Camels by Timothy Brooke

Camels

Now 65, Brooke was born in England and only came to Kenya as a child. Later as a young man, he went back to Europe – for a pilgrimage to learn about art because here “we were very short on music and art”. So when he came back, the power of these lands hit him once more. “I was haunted by everything; the Rift Valley, the animals, the dust.”

Beyond history and struggle and identity, it is the power of these vast lands that Brooke attempts to capture. It is Mt. Longonot, the peculiar mountain that sits on the Rift Valley floor so that as you drive along the escarpment, you look down at it.

It is the wildebeest which show how much Mr. Brooke has mastered forms. With a few brush strokes, he captures the oddness of their heads, flanks and bellies in their awkward gait. It is as if he is doing with his brush, what Hemingway did with his pen when he came to these high lands in his first Kenyan book, Green Hills of Africa.

It is the clouds he captures in the painting, Clouds over the Salient, as they come up behind hills. Whiter than white, it is their sheer dimension that is staggering. “Clouds as wide as cities,” he says.
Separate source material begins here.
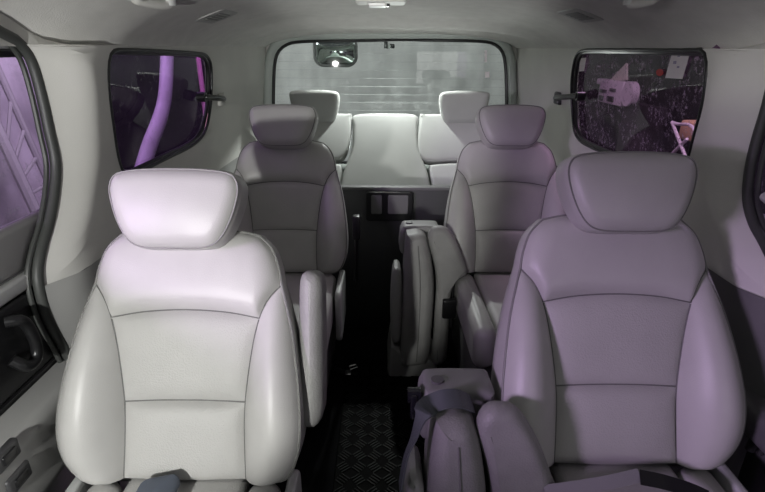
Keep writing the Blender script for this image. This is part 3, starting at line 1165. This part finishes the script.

At full stretch, it is as if these clouds are exploding upwards and outwards.

His subject is the poetry as it is the allure of adventure of these enchanting lands. Clearly, there is a great deal of Hemingway in him as he so eagerly says “I have read all his books." He rephrases from Hemingway’s title and calls two paintings Across the River and into the Tea (From Hemingway's Across the River and into the Trees). By and large, these are the subjects from the one single Hemingway book, the Green Hills of Africa.

Hence, embedded within these 31 views of a magnificent country is history and experience. Brooke’s titles hint at the changes Kenya finds herself amidst; “we are all in transition,” he says.